• [What to do]: All of the data below must be repeated exactly.

• [Entries]:

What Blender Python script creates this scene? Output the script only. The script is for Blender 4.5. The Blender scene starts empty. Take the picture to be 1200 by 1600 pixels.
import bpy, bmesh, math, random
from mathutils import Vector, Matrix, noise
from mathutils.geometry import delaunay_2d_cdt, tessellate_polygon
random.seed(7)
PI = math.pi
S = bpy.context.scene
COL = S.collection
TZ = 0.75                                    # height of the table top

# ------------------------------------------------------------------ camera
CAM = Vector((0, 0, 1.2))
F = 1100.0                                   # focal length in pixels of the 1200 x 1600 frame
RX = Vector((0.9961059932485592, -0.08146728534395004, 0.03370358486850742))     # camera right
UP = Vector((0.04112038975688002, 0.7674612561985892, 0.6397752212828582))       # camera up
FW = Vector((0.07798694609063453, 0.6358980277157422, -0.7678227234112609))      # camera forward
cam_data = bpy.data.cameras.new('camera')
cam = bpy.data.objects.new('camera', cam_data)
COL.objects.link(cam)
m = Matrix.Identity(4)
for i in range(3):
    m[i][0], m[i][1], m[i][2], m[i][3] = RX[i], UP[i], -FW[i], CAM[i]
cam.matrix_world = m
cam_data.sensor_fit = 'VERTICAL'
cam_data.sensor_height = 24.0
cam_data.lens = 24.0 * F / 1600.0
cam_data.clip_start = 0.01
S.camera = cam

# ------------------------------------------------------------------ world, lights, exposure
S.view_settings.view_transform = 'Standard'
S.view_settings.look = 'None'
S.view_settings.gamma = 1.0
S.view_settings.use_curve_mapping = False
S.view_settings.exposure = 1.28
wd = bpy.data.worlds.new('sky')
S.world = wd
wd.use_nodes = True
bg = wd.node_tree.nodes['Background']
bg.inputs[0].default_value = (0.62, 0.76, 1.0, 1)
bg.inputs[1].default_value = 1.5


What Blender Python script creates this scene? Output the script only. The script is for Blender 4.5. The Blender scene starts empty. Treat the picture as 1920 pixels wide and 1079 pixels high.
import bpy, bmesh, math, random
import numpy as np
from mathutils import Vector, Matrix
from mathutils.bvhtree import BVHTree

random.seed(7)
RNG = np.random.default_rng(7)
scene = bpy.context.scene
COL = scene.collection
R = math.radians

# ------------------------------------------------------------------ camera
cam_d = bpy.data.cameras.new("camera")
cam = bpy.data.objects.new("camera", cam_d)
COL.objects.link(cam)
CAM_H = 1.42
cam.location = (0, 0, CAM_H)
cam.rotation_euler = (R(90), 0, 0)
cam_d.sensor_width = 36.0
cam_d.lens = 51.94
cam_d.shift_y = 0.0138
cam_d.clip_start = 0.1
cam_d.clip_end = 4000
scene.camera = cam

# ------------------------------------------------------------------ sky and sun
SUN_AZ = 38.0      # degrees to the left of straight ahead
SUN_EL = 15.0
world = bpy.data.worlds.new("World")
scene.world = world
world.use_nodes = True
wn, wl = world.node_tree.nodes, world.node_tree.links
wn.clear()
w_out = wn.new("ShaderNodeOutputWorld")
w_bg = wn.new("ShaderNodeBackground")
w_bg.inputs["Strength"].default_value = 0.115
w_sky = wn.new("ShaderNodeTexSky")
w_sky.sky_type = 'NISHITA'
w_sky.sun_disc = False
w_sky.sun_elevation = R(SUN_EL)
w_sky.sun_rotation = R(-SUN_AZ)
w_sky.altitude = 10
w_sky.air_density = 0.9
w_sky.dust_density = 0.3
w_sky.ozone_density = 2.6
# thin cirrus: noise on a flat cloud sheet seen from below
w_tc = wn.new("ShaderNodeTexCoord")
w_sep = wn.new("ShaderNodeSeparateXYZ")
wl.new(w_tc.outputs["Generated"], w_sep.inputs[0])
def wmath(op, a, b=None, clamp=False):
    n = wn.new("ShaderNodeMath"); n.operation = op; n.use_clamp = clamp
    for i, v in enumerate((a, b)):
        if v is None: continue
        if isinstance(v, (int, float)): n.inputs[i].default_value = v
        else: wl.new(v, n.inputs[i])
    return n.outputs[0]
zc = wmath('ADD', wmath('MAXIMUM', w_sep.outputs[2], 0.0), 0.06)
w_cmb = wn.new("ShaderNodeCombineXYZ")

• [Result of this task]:
What Blender Python script creates this scene? Output the script only. The script is for Blender 4.5. The Blender scene starts empty. Take the picture to be 1200 by 1600 pixels.
import bpy, bmesh, math, random
from mathutils import Vector, Matrix, noise
from mathutils.geometry import delaunay_2d_cdt, tessellate_polygon
random.seed(7)
PI = math.pi
S = bpy.context.scene
COL = S.collection
TZ = 0.75                                    # height of the table top

# ------------------------------------------------------------------ camera
CAM = Vector((0, 0, 1.2))
F = 1100.0                                   # focal length in pixels of the 1200 x 1600 frame
RX = Vector((0.9961059932485592, -0.08146728534395004, 0.03370358486850742))     # camera right
UP = Vector((0.04112038975688002, 0.7674612561985892, 0.6397752212828582))       # camera up
FW = Vector((0.07798694609063453, 0.6358980277157422, -0.7678227234112609))      # camera forward
cam_data = bpy.data.cameras.new('camera')
cam = bpy.data.objects.new('camera', cam_data)
COL.objects.link(cam)
m = Matrix.Identity(4)
for i in range(3):
    m[i][0], m[i][1], m[i][2], m[i][3] = RX[i], UP[i], -FW[i], CAM[i]
cam.matrix_world = m
cam_data.sensor_fit = 'VERTICAL'
cam_data.sensor_height = 24.0
cam_data.lens = 24.0 * F / 1600.0
cam_data.clip_start = 0.01
S.camera = cam

# ------------------------------------------------------------------ world, lights, exposure
S.view_settings.view_transform = 'Standard'
S.view_settings.look = 'None'
S.view_settings.gamma = 1.0
S.view_settings.use_curve_mapping = False
S.view_settings.exposure = 1.28
wd = bpy.data.worlds.new('sky')
S.world = wd
wd.use_nodes = True
bg = wd.node_tree.nodes['Background']
bg.inputs[0].default_value = (0.62, 0.76, 1.0, 1)
bg.inputs[1].default_value = 1.5


What Blender Python script creates this scene? Output the script only. The script is for Blender 4.5. The Blender scene starts empty. Treat the picture as 1920 pixels wide and 1079 pixels high.
import bpy, bmesh, math, random
import numpy as np
from mathutils import Vector, Matrix
from mathutils.bvhtree import BVHTree

random.seed(7)
RNG = np.random.default_rng(7)
scene = bpy.context.scene
COL = scene.collection
R = math.radians

# ------------------------------------------------------------------ camera
cam_d = bpy.data.cameras.new("camera")
cam = bpy.data.objects.new("camera", cam_d)
COL.objects.link(cam)
CAM_H = 1.42
cam.location = (0, 0, CAM_H)
cam.rotation_euler = (R(90), 0, 0)
cam_d.sensor_width = 36.0
cam_d.lens = 51.94
cam_d.shift_y = 0.0138
cam_d.clip_start = 0.1
cam_d.clip_end = 4000
scene.camera = cam

# ------------------------------------------------------------------ sky and sun
SUN_AZ = 38.0      # degrees to the left of straight ahead
SUN_EL = 15.0
world = bpy.data.worlds.new("World")
scene.world = world
world.use_nodes = True
wn, wl = world.node_tree.nodes, world.node_tree.links
wn.clear()
w_out = wn.new("ShaderNodeOutputWorld")
w_bg = wn.new("ShaderNodeBackground")
w_bg.inputs["Strength"].default_value = 0.115
w_sky = wn.new("ShaderNodeTexSky")
w_sky.sky_type = 'NISHITA'
w_sky.sun_disc = False
w_sky.sun_elevation = R(SUN_EL)
w_sky.sun_rotation = R(-SUN_AZ)
w_sky.altitude = 10
w_sky.air_density = 0.9
w_sky.dust_density = 0.3
w_sky.ozone_density = 2.6
# thin cirrus: noise on a flat cloud sheet seen from below
w_tc = wn.new("ShaderNodeTexCoord")
w_sep = wn.new("ShaderNodeSeparateXYZ")
wl.new(w_tc.outputs["Generated"], w_sep.inputs[0])
def wmath(op, a, b=None, clamp=False):
    n = wn.new("ShaderNodeMath"); n.operation = op; n.use_clamp = clamp
    for i, v in enumerate((a, b)):
        if v is None: continue
        if isinstance(v, (int, float)): n.inputs[i].default_value = v
        else: wl.new(v, n.inputs[i])
    return n.outputs[0]
zc = wmath('ADD', wmath('MAXIMUM', w_sep.outputs[2], 0.0), 0.06)
w_cmb = wn.new("ShaderNodeCombineXYZ")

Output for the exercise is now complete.